Phoenix to have grand opening
Phoenix to have grand opening
SALEM
Phoenix Corrugated Container LLC will have a grand-opening ceremony and tour at 3 p.m. April 13. The company, at 1390 Allen Road, is a corrugated sheet plant that will serve area companies.
Workshop at YSU
YOUNGSTOWN
SCORE Youngstown, counselors to America’s Small Business, and FranNet, the Franchise Experts, will have a free workshop from 6:30 to 7:30 p.m. April 15 at the Williamson College of Business Administration of Youngstown State University.
A free social mixer will follow the presentation.
Register through email at ysuscore@yahoo.com, or by visiting youngstown.score.org/localworkshops.
Residents flee from Palestinian camp
BEIRUT
Hundreds of residents of a Palestinian refugee camp in the Syrian capital Damascus fled Sunday amid shelling by government forces and clashes between Islamic State fighters and Palestinian militants, activists said.
An activist based in an area just south of Damascus, Hatem al-Dimashqi, said many residents started fleeing the Yarmouk camp after midnight as the fighting let up. The camp has been subjected to intense shelling and airstrikes by the government.
The Britain-based Syrian Observatory for Human Rights and al-Dimashqi said those who fled the camp have reached the southern Damascus suburbs of Yalda, Babila and Beit Sahem, which are under rebel control.
$85,000 raised for florist who refused gay couple
RICHLAND, Wash.
A florist in Washington state fined $1,000 for refusing to sell a same-sex couple wedding flowers and also facing a consumer-protection lawsuit filed by the state has netted more than $85,000 in a crowdfunding campaign.
The Seattle Times reports that nearly half of the money on the gofundme.com page set up in late February for Barronelle Stutzman, 70, came in the last several days.
Supporters compare Stutzman’s benefit page to an Indiana pizza shop that raised more than $800,000 after closing when a co-owner expressed support for the state’s new religious-objections law to protect private business owners. The co-owner said the shop wouldn’t cater a gay wedding.
Collider restarted after shutdown
BERLIN
The world’s biggest particle accelerator is back in action after a two-year shutdown and upgrade, embarking on a new mission that scientists hope could give them a look into the unseen dark universe.

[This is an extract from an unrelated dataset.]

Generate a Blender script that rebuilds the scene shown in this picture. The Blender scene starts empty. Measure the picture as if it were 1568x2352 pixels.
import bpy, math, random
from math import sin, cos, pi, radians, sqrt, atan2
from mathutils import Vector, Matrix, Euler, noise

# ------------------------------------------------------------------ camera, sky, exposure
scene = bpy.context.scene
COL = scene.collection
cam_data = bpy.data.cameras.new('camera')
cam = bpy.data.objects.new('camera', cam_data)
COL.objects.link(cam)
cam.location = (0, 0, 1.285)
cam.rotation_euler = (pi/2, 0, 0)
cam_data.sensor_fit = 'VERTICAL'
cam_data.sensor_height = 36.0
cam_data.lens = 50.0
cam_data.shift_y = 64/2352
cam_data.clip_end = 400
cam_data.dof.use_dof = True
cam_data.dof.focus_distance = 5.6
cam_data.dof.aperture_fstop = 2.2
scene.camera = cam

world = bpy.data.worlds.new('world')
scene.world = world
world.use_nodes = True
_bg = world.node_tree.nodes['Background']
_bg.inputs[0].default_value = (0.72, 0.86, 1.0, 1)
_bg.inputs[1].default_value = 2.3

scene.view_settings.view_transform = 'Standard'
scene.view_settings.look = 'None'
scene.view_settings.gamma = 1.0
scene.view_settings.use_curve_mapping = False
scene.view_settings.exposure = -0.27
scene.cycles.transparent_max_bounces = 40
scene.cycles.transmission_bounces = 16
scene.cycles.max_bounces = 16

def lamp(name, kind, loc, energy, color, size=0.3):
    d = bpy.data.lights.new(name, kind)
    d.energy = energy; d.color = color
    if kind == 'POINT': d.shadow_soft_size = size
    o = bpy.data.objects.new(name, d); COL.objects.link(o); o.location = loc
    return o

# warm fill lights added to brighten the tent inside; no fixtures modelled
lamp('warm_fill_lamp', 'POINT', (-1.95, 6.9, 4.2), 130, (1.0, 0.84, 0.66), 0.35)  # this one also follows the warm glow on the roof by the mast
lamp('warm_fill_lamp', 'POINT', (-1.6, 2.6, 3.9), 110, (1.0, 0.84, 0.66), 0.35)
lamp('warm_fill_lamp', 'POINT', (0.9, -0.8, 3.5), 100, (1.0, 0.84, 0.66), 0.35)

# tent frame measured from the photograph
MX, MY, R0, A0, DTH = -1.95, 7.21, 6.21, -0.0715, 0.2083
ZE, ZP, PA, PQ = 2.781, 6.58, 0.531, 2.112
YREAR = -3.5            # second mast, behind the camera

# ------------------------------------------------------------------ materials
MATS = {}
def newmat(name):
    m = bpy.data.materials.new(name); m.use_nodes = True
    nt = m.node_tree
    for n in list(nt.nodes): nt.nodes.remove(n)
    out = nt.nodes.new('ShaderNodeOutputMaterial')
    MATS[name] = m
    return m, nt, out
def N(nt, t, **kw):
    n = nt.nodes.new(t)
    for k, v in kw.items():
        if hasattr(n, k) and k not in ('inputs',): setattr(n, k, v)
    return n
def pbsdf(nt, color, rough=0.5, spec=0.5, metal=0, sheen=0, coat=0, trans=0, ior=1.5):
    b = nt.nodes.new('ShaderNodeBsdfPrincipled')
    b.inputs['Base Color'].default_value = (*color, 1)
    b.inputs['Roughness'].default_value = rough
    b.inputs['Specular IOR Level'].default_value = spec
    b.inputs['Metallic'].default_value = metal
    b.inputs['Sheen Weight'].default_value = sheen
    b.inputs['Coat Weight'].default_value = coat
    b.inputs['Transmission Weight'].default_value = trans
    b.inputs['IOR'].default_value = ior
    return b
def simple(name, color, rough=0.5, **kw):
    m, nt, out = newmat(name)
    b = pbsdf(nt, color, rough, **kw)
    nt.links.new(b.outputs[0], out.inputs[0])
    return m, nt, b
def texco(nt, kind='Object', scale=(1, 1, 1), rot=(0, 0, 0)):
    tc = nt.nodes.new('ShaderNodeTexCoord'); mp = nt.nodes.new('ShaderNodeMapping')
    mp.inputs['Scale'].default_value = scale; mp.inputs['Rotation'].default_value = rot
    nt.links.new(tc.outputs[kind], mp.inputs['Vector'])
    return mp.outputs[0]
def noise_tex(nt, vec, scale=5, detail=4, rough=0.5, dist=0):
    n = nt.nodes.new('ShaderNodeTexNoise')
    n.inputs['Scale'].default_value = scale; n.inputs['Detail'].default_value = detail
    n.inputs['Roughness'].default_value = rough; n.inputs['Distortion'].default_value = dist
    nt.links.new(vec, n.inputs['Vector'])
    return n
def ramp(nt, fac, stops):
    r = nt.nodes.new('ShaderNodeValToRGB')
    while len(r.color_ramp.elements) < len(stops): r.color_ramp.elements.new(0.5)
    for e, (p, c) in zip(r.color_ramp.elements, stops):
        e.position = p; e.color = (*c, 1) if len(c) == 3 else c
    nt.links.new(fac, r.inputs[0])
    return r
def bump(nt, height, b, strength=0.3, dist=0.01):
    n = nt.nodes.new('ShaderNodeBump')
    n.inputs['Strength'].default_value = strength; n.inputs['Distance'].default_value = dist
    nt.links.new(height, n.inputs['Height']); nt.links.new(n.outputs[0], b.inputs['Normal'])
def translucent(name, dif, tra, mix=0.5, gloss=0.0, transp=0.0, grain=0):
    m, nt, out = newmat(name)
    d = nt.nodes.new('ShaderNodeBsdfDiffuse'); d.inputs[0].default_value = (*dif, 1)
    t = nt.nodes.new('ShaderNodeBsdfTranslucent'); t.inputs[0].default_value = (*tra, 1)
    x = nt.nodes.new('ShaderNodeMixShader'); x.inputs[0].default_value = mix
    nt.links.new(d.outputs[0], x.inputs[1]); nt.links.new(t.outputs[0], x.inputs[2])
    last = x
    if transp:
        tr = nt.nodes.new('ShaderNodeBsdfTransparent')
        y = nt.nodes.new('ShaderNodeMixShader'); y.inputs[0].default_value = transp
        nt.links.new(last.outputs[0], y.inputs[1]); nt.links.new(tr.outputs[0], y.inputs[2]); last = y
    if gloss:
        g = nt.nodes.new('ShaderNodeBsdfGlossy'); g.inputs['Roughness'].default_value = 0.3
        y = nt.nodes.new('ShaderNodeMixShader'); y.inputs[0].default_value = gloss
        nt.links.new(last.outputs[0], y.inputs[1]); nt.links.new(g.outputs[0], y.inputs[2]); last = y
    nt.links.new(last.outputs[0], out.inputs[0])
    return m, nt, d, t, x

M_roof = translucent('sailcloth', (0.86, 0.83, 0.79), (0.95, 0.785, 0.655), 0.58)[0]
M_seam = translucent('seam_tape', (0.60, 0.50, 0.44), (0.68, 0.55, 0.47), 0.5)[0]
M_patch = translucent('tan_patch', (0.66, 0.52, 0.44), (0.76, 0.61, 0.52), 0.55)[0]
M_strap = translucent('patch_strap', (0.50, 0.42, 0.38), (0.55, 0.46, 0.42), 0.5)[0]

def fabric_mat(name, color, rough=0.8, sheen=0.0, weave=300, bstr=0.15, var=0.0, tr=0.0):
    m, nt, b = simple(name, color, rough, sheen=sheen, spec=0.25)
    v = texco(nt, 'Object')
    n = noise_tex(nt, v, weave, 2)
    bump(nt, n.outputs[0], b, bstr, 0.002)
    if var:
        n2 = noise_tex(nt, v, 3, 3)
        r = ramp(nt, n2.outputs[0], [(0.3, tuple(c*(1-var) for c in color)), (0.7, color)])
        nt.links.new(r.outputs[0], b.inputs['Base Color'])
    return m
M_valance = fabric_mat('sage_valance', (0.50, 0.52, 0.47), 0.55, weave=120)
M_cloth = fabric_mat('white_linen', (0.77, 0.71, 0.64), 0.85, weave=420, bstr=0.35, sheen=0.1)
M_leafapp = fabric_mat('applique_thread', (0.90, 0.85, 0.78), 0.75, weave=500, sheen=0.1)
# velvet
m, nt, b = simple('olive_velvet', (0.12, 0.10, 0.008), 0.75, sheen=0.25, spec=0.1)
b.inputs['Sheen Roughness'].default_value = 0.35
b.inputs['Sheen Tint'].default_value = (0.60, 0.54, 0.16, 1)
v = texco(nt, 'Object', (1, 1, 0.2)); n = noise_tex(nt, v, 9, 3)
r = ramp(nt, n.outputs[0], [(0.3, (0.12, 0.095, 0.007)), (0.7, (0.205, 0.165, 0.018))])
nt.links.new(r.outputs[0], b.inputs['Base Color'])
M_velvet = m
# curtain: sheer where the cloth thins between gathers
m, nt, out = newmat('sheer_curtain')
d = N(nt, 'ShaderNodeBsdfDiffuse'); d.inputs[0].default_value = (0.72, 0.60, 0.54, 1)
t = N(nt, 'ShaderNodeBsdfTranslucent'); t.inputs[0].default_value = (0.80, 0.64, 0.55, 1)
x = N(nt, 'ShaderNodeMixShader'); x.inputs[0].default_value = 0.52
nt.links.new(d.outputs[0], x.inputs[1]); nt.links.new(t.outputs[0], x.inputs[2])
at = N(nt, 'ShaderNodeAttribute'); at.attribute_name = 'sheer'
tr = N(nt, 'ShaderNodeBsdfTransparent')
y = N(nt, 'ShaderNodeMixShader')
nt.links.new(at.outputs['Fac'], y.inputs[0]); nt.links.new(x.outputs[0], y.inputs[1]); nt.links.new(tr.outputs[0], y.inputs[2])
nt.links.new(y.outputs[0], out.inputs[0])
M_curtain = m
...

Scientists at the European Organization for Nuclear Research, or CERN, on Sunday shot two particle beams through the Large Hadron Collider’s 16.8-mile tunnel, beneath the Swiss-French border near Geneva.
The collider was instrumental in the discovery of the Higgs boson, a subatomic particle that had long been theorized but never confirmed until 2013.
Scientists are promising nearly twice the energy and more violent particle crashes this time around.
CERN said the restart went smoothly and faster than expected. Still, it will be a while yet before the accelerator is working at full speed and particle crashes start.